• _COLLECTED MATERIAL_:
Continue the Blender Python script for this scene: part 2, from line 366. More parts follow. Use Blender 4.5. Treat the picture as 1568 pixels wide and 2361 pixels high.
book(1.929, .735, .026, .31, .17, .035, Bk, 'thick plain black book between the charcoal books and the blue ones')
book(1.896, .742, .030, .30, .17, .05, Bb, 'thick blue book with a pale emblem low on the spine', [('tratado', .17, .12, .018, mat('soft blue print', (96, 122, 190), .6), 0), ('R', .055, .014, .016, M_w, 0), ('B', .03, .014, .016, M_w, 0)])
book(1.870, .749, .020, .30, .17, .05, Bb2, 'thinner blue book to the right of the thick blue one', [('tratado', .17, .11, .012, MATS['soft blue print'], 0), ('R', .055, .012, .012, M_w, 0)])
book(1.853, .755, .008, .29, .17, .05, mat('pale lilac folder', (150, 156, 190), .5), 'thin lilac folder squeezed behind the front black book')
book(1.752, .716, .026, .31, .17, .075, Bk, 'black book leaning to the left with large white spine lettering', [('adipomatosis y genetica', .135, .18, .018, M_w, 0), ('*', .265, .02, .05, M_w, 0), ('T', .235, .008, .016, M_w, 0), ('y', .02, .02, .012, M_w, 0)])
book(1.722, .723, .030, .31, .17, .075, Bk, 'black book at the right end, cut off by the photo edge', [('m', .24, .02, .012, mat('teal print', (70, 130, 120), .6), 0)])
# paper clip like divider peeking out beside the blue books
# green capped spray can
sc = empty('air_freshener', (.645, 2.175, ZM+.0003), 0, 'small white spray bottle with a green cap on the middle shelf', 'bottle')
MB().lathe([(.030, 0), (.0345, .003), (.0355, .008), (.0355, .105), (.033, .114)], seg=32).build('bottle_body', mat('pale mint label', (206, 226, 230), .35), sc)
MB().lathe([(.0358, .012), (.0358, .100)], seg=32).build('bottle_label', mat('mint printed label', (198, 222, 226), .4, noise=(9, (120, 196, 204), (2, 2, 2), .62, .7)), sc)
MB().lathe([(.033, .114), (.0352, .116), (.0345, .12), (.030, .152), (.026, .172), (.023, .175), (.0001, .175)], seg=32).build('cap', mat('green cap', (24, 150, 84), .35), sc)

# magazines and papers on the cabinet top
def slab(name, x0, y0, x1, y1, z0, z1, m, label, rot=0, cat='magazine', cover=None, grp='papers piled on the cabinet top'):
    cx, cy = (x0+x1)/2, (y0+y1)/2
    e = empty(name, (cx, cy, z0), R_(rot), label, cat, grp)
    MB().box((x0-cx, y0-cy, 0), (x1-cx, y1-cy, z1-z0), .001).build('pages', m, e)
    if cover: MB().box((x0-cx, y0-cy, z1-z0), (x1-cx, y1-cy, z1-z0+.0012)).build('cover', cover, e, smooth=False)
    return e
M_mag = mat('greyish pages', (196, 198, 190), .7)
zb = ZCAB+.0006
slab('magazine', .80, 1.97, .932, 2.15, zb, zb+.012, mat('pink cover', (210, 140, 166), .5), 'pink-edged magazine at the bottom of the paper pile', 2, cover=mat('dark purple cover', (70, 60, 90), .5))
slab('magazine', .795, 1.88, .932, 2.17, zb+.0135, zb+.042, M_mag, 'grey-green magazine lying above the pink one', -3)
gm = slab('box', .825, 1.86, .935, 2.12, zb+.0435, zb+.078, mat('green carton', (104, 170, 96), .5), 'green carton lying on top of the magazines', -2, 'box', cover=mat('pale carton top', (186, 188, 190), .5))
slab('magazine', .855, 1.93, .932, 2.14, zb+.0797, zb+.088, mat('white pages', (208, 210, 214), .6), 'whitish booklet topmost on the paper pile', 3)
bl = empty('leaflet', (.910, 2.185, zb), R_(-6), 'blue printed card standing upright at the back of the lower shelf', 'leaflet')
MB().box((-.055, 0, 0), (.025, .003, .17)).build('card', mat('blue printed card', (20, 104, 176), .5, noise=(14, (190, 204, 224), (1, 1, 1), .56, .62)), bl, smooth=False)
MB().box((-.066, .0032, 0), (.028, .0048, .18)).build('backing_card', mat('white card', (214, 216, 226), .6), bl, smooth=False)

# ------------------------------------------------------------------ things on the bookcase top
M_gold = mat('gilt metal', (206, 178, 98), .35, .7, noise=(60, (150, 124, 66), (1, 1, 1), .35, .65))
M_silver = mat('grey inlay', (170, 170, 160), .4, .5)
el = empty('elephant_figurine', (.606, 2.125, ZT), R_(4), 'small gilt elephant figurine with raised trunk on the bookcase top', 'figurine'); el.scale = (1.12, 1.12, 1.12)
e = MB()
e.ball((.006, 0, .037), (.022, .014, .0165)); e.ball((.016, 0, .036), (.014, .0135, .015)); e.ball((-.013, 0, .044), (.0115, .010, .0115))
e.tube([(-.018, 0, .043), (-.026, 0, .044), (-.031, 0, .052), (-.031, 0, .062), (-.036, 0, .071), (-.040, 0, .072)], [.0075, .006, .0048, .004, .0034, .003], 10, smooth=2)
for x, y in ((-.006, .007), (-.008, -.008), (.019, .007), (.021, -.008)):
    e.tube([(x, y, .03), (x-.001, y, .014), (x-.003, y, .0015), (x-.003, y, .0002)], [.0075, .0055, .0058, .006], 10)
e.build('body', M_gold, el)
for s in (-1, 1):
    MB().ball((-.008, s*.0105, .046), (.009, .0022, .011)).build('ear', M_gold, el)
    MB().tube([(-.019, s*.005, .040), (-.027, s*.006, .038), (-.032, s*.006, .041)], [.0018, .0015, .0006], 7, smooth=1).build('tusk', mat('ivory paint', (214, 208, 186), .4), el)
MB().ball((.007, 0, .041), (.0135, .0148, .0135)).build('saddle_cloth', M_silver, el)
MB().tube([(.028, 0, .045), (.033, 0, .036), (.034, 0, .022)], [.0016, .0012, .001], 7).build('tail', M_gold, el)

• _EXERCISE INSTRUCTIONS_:
Retype the listing. Match it exactly.

• _RESPONSE TO THE EXERCISE_:
Continue the Blender Python script for this scene: part 2, from line 366. More parts follow. Use Blender 4.5. Treat the picture as 1568 pixels wide and 2361 pixels high.
book(1.929, .735, .026, .31, .17, .035, Bk, 'thick plain black book between the charcoal books and the blue ones')
book(1.896, .742, .030, .30, .17, .05, Bb, 'thick blue book with a pale emblem low on the spine', [('tratado', .17, .12, .018, mat('soft blue print', (96, 122, 190), .6), 0), ('R', .055, .014, .016, M_w, 0), ('B', .03, .014, .016, M_w, 0)])
book(1.870, .749, .020, .30, .17, .05, Bb2, 'thinner blue book to the right of the thick blue one', [('tratado', .17, .11, .012, MATS['soft blue print'], 0), ('R', .055, .012, .012, M_w, 0)])
book(1.853, .755, .008, .29, .17, .05, mat('pale lilac folder', (150, 156, 190), .5), 'thin lilac folder squeezed behind the front black book')
book(1.752, .716, .026, .31, .17, .075, Bk, 'black book leaning to the left with large white spine lettering', [('adipomatosis y genetica', .135, .18, .018, M_w, 0), ('*', .265, .02, .05, M_w, 0), ('T', .235, .008, .016, M_w, 0), ('y', .02, .02, .012, M_w, 0)])
book(1.722, .723, .030, .31, .17, .075, Bk, 'black book at the right end, cut off by the photo edge', [('m', .24, .02, .012, mat('teal print', (70, 130, 120), .6), 0)])
# paper clip like divider peeking out beside the blue books
# green capped spray can
sc = empty('air_freshener', (.645, 2.175, ZM+.0003), 0, 'small white spray bottle with a green cap on the middle shelf', 'bottle')
MB().lathe([(.030, 0), (.0345, .003), (.0355, .008), (.0355, .105), (.033, .114)], seg=32).build('bottle_body', mat('pale mint label', (206, 226, 230), .35), sc)
MB().lathe([(.0358, .012), (.0358, .100)], seg=32).build('bottle_label', mat('mint printed label', (198, 222, 226), .4, noise=(9, (120, 196, 204), (2, 2, 2), .62, .7)), sc)
MB().lathe([(.033, .114), (.0352, .116), (.0345, .12), (.030, .152), (.026, .172), (.023, .175), (.0001, .175)], seg=32).build('cap', mat('green cap', (24, 150, 84), .35), sc)

# magazines and papers on the cabinet top
def slab(name, x0, y0, x1, y1, z0, z1, m, label, rot=0, cat='magazine', cover=None, grp='papers piled on the cabinet top'):
    cx, cy = (x0+x1)/2, (y0+y1)/2
    e = empty(name, (cx, cy, z0), R_(rot), label, cat, grp)
    MB().box((x0-cx, y0-cy, 0), (x1-cx, y1-cy, z1-z0), .001).build('pages', m, e)
    if cover: MB().box((x0-cx, y0-cy, z1-z0), (x1-cx, y1-cy, z1-z0+.0012)).build('cover', cover, e, smooth=False)
    return e
M_mag = mat('greyish pages', (196, 198, 190), .7)
zb = ZCAB+.0006
slab('magazine', .80, 1.97, .932, 2.15, zb, zb+.012, mat('pink cover', (210, 140, 166), .5), 'pink-edged magazine at the bottom of the paper pile', 2, cover=mat('dark purple cover', (70, 60, 90), .5))
slab('magazine', .795, 1.88, .932, 2.17, zb+.0135, zb+.042, M_mag, 'grey-green magazine lying above the pink one', -3)
gm = slab('box', .825, 1.86, .935, 2.12, zb+.0435, zb+.078, mat('green carton', (104, 170, 96), .5), 'green carton lying on top of the magazines', -2, 'box', cover=mat('pale carton top', (186, 188, 190), .5))
slab('magazine', .855, 1.93, .932, 2.14, zb+.0797, zb+.088, mat('white pages', (208, 210, 214), .6), 'whitish booklet topmost on the paper pile', 3)
bl = empty('leaflet', (.910, 2.185, zb), R_(-6), 'blue printed card standing upright at the back of the lower shelf', 'leaflet')
MB().box((-.055, 0, 0), (.025, .003, .17)).build('card', mat('blue printed card', (20, 104, 176), .5, noise=(14, (190, 204, 224), (1, 1, 1), .56, .62)), bl, smooth=False)
MB().box((-.066, .0032, 0), (.028, .0048, .18)).build('backing_card', mat('white card', (214, 216, 226), .6), bl, smooth=False)

# ------------------------------------------------------------------ things on the bookcase top
M_gold = mat('gilt metal', (206, 178, 98), .35, .7, noise=(60, (150, 124, 66), (1, 1, 1), .35, .65))
M_silver = mat('grey inlay', (170, 170, 160), .4, .5)
el = empty('elephant_figurine', (.606, 2.125, ZT), R_(4), 'small gilt elephant figurine with raised trunk on the bookcase top', 'figurine'); el.scale = (1.12, 1.12, 1.12)
e = MB()
e.ball((.006, 0, .037), (.022, .014, .0165)); e.ball((.016, 0, .036), (.014, .0135, .015)); e.ball((-.013, 0, .044), (.0115, .010, .0115))
e.tube([(-.018, 0, .043), (-.026, 0, .044), (-.031, 0, .052), (-.031, 0, .062), (-.036, 0, .071), (-.040, 0, .072)], [.0075, .006, .0048, .004, .0034, .003], 10, smooth=2)
for x, y in ((-.006, .007), (-.008, -.008), (.019, .007), (.021, -.008)):
    e.tube([(x, y, .03), (x-.001, y, .014), (x-.003, y, .0015), (x-.003, y, .0002)], [.0075, .0055, .0058, .006], 10)
e.build('body', M_gold, el)
for s in (-1, 1):
    MB().ball((-.008, s*.0105, .046), (.009, .0022, .011)).build('ear', M_gold, el)
    MB().tube([(-.019, s*.005, .040), (-.027, s*.006, .038), (-.032, s*.006, .041)], [.0018, .0015, .0006], 7, smooth=1).build('tusk', mat('ivory paint', (214, 208, 186), .4), el)
MB().ball((.007, 0, .041), (.0135, .0148, .0135)).build('saddle_cloth', M_silver, el)
MB().tube([(.028, 0, .045), (.033, 0, .036), (.034, 0, .022)], [.0016, .0012, .001], 7).build('tail', M_gold, el)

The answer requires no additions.